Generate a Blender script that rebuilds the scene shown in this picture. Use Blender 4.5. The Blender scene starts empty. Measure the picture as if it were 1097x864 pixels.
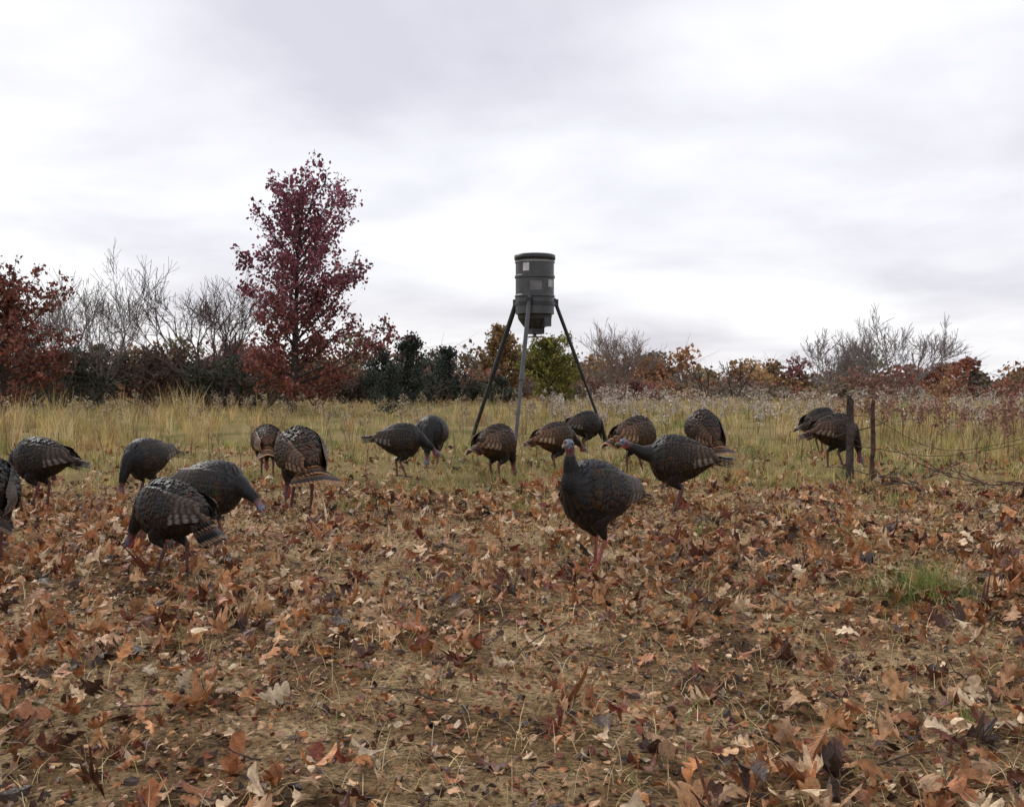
import bpy, math, numpy as np
from mathutils import Vector, Matrix
R = np.random.RandomState(11)
scene = bpy.context.scene
TAU = 2*math.pi

# ------------------------------------------------------------ helpers
class Acc:
    def __init__(s): s.V=[]; s.F={}; s.C=[]; s.n=0
    def add(s,V,F,C):
        V=np.asarray(V,float).reshape(-1,3)
        C=np.asarray(C,float)
        if C.ndim==1: C=np.tile(C,(len(V),1))
        F=np.asarray(F,int)
        s.V.append(V); s.C.append(C)
        s.F.setdefault(F.shape[1],[]).append(F+s.n)
        s.n+=len(V)
    def mesh(s,name,smooth=False):
        V=np.concatenate(s.V); C=np.concatenate(s.C)
        me=bpy.data.meshes.new(name)
        me.vertices.add(len(V)); me.vertices.foreach_set('co',V.astype(np.float32).ravel())
        loops=[];tot=[]
        for k,fl in s.F.items():
            f=np.concatenate(fl); loops.append(f.ravel()); tot.append(np.full(len(f),k))
        loops=np.concatenate(loops).astype(np.int32); tot=np.concatenate(tot).astype(np.int32)
        st=np.concatenate([[0],np.cumsum(tot)[:-1]]).astype(np.int32)
        me.loops.add(len(loops)); me.loops.foreach_set('vertex_index',loops)
        me.polygons.add(len(tot)); me.polygons.foreach_set('loop_start',st); me.polygons.foreach_set('loop_total',tot)
        me.polygons.foreach_set('use_smooth',np.full(len(tot),smooth))
        me.update(calc_edges=True)
        ca=me.color_attributes.new('Col','FLOAT_COLOR','POINT')
        ca.data.foreach_set('color',np.concatenate([C,np.ones((len(C),1))],1).astype(np.float32).ravel())
        return me
    def obj(s,name,mat,smooth=False):
        me=s.mesh(name,smooth); me.materials.append(mat)
        o=bpy.data.objects.new(name,me); scene.collection.objects.link(o); return o

def cr(P,n):
    P=np.asarray(P,float); m=len(P)
    Q=np.vstack([2*P[0]-P[1],P,2*P[-1]-P[-2]])
    out=[]
    for i in range(m-1):
        p0,p1,p2,p3=Q[i:i+4]
        for t in np.linspace(0,1,n,endpoint=False):
            out.append(.5*((2*p1)+(-p0+p2)*t+(2*p0-5*p1+4*p2-p3)*t*t+(-p0+3*p1-3*p2+p3)*t**3))
    out.append(P[-1]); return np.array(out)

def frames(P):
    T=np.gradient(P,axis=0); T/= (np.linalg.norm(T,axis=1,keepdims=True)+1e-9)
    ref=np.array([0,0,1.]) if abs(T[:,2]).mean()<.75 else np.array([0.13,1.,0.05])
    A=np.cross(T,ref); A/= (np.linalg.norm(A,axis=1,keepdims=True)+1e-9)
    B=np.cross(A,T); return T,A,B

def tube(acc,P,r,sides,col,cap=False,ry=None):
    P=np.asarray(P,float); n=len(P); r=np.broadcast_to(np.asarray(r,float),(n,))
    ry=r if ry is None else np.asarray(ry,float)
    T,A,B=frames(P)
    a=np.arange(sides)*TAU/sides
    V=P[:,None]+A[:,None]*(np.cos(a)[None,:,None]*r[:,None,None])+B[:,None]*(np.sin(a)[None,:,None]*ry[:,None,None])
    i=np.arange(n-1)[:,None]*sides; j=np.arange(sides)[None]; k=(j+1)%sides
    F=np.stack([i+j,i+k,i+sides+k,i+sides+j],-1).reshape(-1,4)
    C=np.asarray(col,float)
    if C.ndim==2: C=np.repeat(C,sides,0)
    n0=acc.n
    acc.add(V.reshape(-1,3),F,C)
    if cap:
        f0=np.arange(sides)[::-1][None]; f1=(np.arange(sides)+(n-1)*sides)[None]
        acc.F.setdefault(sides,[]).append(np.vstack([f0,f1])+n0)

def lathe(acc,prof,cx,cy,sides,col):
    P=np.array(prof); a=np.arange(sides)*TAU/sides
    V=np.stack([cx+P[:,0:1]*np.cos(a),cy+P[:,0:1]*np.sin(a),np.repeat(P[:,1:2],sides,1)],-1)
    n=len(P); i=np.arange(n-1)[:,None]*sides; j=np.arange(sides)[None]; k=(j+1)%sides
    F=np.stack([i+j,i+k,i+sides+k,i+sides+j],-1).reshape(-1,4)
    acc.add(V.reshape(-1,3),F,col)

def box(acc,c,sz,col,rot=0,tilt=0):
    v=np.array([[x,y,z] for x in(-.5,.5) for y in(-.5,.5) for z in(-.5,.5)])*np.array(sz)
    M=np.array(Matrix.Rotation(rot,3,'Z')@Matrix.Rotation(tilt,3,'Y'))
    v=v@M.T+np.array(c)
    acc.add(v,[[0,1,3,2],[4,6,7,5],[0,4,5,1],[2,3,7,6],[0,2,6,4],[1,5,7,3]],col)

def patch(x,y,k=1.,s=0.):
    x=x*k+s; y=y*k+1.7*s
    return (np.sin(1.3*x+.8*y+1.5*np.sin(.7*y+s))+np.sin(2.1*x-1.7*y+1.2*np.sin(1.1*x))+.7*np.sin(3.9*x+2.9*y+s)+.5*np.sin(-5.3*x+6.1*y))/3.2

def gz(x,y):
    x=np.asarray(x,float); y=np.asarray(y,float)
    near=.022*np.sin(1.1*x+.6*y)+.016*np.sin(2.3*y-1.4*x+1)+.008*np.sin(5.1*x+3.3*y)+.006*np.sin(7.7*y-4.1*x)
    near=near*np.clip(1-y/80,0,1)
    d=np.clip(y-50,0,None)
    z=near-np.minimum(.0007*d*d,8.)
    return z

# turkeys: x, y, heading, pose, pitch, tail pitch, scale, head yaw, tail fan, plumage tint
NT=(.8,.8,.85); BT=(1.9,1.45,1.1); GT=(.95,1.0,1.1)
birds=[
 (-3.74,7.3,120,'feed',22,8,1.05,10,'n',NT),
 (-4.75,10.3,176,'feed',4,6,1.0,0,'n',NT),
 (-3.85,10.8,238,'feed',-4,6,.95,0,'n',GT),
 (-2.20,6.6,158,'mid',10,26,.90,0,'m',GT),
 (-2.30,7.95,-16,'low',-4,18,.92,-10,'n',GT),
 (-3.27,13.7,105,'feed',18,4,1.0,0,'m',BT),
 (-2.08,10.1,122,'feed',24,2,1.16,0,'w',(1.5,1.2,1.0)),
 (-1.42,13.2,2,'low',2,-6,1.02,0,'n',NT),
 (-1.14,14.7,262,'feed',8,0,1.1,0,'n',GT),
 (-.19,12.7,52,'feed',6,8,1.04,0,'n',(1.5,1.2,1.0)),
 (.60,14.0,30,'low',6,6,1.0,0,'n',BT),
 (1.26,17.5,20,'feed',6,5,1.05,0,'n',NT),
 (1.69,14.0,38,'feed',8,10,1.15,0,'m',BT),
 (2.75,14.7,112,'feed',34,-2,1.2,0,'w',(1.4,1.1,.95)),
 (1.55,9.65,176,'forward',4,-2,1.05,0,'m',(.9,.85,.8)),
 (.57,6.98,218,'alert',8,2,1.04,14,'n',NT),
 (5.42,18.0,28,'feed',8,10,1.15,0,'m',NT),
 (4.52,14.3,14,'feed',4,8,1.12,0,'n',(1.2,1.0,.9)),
]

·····

> **SET TASK**: Please repeat exactly the data above from its first line to the line that contains "TAU = 2*math.pi", inclusive, and leave every picture out.

> **WRITTEN RESPONSE**:
Generate a Blender script that rebuilds the scene shown in this picture. Use Blender 4.5. The Blender scene starts empty. Measure the picture as if it were 1097x864 pixels.
import bpy, math, numpy as np
from mathutils import Vector, Matrix
R = np.random.RandomState(11)
scene = bpy.context.scene
TAU = 2*math.pi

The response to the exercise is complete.